Framers: Chapter 7 - Learning To See Through Many Frames
“Learning a wide variety of frames is crucial for progress. To improve, we must learn to view problems from multiple perspectives. A single classical lens may trap you. Being able to switch lenses raises the opportunity of finding better answers.” – Alan Y.
This is the main idea of Framers, Chapter 7, which essentially explains how individuals can train themselves to choose a framework and how organizations can make multi-framework thinking actually work, rather than collapsing into sameness.
Example of applying a new frame
Here’s an interesting math problem from this chapter:
An 8×8 checkerboard has two opposite-corner white squares removed. Can you cover the remaining 62 squares with 31 dominoes (each domino covers two adjacent squares)?

Typical (failing) approach: Trial-and-error arrangements of multiple attempts. The “placement frame”.
But if you think deeply, you will discover each domino always covers one black and one white square. Removing two white squares leaves unequal counts of white and black squares, so that kind of perfect coverage is impossible. The solution comes from reframing the representation, not from more persistence.
Why it matters
Problems of this kind are ubiquitous in real-world reasoning and decision-making. In these moments, we can’t sequentially reason our way through them. The very tools that improve our ability to apply a frame, that is, the frequent practice of counterfactual thinking, provide little help for choosing a frame. That presents a huge challenge. If we can’t do better at choosing a frame despite our advances in applying them, our framing will remain stunted. We will be stuck with an incomplete tool, the head of a hammer without a handle. We need a different strategy.
It may be tempting to think that mental diversity means exposing oneself to a great number of ideas, opinions, and views. But that misses the point. The advantage does not lie in Volume but in Variation.

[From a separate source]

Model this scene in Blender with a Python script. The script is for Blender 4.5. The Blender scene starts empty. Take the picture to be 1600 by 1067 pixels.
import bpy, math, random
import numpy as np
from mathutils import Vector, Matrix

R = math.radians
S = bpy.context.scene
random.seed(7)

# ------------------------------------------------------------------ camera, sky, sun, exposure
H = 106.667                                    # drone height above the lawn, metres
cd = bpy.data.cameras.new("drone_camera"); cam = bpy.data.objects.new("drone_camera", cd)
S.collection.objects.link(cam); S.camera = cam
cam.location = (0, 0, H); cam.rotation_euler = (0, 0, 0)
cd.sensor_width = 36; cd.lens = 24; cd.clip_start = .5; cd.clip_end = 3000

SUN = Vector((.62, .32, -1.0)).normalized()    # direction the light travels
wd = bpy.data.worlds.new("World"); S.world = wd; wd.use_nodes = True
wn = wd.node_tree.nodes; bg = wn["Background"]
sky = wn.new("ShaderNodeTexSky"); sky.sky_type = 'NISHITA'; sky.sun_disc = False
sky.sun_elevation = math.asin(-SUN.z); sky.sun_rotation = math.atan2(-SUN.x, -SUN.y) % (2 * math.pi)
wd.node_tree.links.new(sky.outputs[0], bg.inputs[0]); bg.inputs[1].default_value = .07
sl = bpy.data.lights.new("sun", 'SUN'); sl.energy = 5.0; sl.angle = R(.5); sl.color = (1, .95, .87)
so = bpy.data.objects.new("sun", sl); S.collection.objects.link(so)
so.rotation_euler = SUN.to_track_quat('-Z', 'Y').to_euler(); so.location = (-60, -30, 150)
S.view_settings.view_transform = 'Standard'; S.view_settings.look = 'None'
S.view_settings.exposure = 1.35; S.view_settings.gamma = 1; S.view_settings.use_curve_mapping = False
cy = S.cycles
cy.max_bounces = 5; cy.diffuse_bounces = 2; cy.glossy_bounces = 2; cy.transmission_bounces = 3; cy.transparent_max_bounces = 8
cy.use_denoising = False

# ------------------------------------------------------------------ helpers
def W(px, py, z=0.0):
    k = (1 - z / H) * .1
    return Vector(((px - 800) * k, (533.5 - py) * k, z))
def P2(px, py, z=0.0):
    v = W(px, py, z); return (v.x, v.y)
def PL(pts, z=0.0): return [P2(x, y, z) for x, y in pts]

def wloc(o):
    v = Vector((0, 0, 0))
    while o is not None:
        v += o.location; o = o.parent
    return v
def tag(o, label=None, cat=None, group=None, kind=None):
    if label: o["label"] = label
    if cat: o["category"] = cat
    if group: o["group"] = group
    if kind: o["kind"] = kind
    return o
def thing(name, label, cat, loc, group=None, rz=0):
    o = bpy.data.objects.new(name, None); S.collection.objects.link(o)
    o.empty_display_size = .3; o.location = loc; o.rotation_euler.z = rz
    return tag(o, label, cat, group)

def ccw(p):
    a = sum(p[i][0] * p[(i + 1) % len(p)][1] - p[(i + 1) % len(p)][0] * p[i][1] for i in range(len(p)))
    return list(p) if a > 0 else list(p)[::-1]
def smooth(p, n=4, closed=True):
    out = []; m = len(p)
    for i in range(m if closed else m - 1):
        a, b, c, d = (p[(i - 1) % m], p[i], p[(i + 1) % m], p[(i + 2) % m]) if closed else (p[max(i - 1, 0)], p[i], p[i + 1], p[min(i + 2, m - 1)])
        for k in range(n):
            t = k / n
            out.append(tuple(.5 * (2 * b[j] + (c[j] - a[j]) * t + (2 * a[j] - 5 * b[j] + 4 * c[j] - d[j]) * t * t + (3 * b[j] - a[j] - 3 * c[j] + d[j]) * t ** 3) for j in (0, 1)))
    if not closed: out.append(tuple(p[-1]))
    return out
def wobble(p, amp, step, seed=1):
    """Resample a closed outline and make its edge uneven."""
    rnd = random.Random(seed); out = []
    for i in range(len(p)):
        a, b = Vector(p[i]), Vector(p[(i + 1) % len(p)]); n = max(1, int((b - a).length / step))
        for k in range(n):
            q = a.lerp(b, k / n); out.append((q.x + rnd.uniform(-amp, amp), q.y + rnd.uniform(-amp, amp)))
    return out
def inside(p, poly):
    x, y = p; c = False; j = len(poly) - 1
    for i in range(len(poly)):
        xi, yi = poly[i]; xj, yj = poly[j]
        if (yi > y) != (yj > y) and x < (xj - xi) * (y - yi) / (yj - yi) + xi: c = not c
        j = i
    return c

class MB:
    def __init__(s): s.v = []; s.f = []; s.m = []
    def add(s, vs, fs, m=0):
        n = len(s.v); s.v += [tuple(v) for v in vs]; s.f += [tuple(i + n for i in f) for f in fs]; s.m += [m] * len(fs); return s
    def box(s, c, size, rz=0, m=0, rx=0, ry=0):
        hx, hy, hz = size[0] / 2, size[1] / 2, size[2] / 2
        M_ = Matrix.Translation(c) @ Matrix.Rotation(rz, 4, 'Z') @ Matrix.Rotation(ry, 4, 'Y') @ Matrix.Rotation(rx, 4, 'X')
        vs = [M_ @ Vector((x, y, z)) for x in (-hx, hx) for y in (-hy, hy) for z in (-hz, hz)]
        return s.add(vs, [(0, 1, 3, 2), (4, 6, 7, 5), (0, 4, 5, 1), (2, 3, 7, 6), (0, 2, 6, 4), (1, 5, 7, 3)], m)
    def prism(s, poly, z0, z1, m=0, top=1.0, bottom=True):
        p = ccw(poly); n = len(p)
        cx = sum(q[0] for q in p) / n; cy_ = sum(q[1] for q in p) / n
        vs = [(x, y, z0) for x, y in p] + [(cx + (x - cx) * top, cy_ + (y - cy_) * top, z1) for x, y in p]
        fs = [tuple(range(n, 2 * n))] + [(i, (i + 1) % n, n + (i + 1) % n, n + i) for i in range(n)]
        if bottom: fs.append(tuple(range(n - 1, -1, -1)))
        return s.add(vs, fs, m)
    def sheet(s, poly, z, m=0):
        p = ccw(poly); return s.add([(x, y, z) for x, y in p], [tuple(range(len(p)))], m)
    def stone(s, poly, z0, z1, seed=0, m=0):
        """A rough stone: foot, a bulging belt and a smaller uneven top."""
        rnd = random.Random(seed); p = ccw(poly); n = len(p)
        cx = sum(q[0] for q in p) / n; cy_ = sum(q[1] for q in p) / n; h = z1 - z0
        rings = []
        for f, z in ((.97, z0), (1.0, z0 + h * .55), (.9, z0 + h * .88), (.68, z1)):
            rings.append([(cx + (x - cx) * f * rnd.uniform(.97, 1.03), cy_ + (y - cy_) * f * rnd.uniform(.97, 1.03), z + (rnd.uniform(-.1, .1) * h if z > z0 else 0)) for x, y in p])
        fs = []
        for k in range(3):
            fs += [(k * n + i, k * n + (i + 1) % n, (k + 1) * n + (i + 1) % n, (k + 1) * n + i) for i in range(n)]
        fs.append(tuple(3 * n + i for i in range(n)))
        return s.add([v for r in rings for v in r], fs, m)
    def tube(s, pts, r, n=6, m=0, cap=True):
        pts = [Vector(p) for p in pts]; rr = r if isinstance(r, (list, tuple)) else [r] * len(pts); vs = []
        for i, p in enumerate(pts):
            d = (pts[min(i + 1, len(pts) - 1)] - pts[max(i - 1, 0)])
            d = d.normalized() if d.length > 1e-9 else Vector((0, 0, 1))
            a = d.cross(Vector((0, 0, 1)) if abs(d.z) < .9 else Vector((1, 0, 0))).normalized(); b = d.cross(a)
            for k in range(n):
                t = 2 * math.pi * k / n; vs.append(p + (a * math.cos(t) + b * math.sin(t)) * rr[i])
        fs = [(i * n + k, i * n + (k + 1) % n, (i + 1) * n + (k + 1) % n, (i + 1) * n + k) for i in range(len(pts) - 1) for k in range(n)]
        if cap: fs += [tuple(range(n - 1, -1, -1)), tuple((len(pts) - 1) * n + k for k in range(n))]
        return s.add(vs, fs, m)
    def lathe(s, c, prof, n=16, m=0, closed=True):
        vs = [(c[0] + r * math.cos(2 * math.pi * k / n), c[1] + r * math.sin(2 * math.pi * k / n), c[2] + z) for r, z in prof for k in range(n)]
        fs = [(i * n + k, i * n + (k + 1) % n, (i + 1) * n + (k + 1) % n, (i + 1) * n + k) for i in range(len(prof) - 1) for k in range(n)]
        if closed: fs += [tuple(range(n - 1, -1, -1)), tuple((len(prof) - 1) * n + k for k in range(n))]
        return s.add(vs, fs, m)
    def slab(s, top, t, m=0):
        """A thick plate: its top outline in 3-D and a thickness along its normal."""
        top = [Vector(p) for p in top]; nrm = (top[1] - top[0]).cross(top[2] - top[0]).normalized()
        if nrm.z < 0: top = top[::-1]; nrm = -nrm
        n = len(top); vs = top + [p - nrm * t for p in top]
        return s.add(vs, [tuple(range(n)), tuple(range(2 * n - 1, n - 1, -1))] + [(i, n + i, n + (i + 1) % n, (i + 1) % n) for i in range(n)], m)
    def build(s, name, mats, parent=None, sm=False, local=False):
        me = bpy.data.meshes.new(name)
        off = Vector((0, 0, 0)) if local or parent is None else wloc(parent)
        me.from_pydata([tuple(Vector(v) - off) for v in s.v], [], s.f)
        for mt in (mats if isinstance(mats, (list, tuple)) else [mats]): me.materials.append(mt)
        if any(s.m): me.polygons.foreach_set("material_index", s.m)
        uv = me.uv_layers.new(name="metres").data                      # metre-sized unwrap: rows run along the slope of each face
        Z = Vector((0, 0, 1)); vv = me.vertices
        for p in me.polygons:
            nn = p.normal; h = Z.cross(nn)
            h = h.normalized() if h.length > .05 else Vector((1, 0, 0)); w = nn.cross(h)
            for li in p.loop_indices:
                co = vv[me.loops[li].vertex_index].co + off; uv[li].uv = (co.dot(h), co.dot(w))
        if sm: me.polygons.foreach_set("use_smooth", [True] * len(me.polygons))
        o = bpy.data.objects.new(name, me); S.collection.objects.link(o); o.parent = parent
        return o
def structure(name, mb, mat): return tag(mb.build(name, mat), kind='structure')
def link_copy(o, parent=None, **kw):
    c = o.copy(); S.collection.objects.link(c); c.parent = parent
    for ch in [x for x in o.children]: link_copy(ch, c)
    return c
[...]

Joel Podolny and Apple Academy
Joel Podolny – A top academic person (Harvard/Stanford/Yale) who changed the ordinary curriculum at Yale to a cross-disciplinary curriculum with many different models rather than one right template.
Steve Jobs wanted “Thinking Different” to become a transferable mental “identity”. Podolny built Apple University to institutionalize cognitive flexibility and to hold core concepts, yet drop them when better viewpoints emerge. That produces conflicts, but the benefits outweigh the costs. Tim Cook, who succeeded Jobs, kept the emphasis on diversity as a performance advantage.
How to train multi-frame thinking
Adding new frames to our thinking in this way is helpful, but it also has limits. In business schools, the number of cases that students study is quite small, so they only learn a limited set of frames. This may give students the false idea that these few frames are enough to solve most real-world problems. As a result, they may not be ready for situations that require more radical changes in how they think.
This problem is not new. Wallace Donham, the Harvard Business School dean who first introduced the case study method, already saw this risk. During the Great Depression, he worried that the method was too narrow. In a 1933 article in Harvard Business Review, he wrote that it could produce business leaders who failed “to see things in wide relations.” Still, this is not a fatal flaw. It is better to know some useful frames than to have no frames at all.
The first and easiest strategy for adding mental models that are quite different from the ones we already know is to look at how others frame a problem. If we come in contact with new mental models, we can add them to our armory. Another strategy for increasing mental diversity is to raise our interest in new ideas. Call it “cognitive foraging”: the pursuit of new ways of thinking and seeing the world without the specific aim to acquire frames.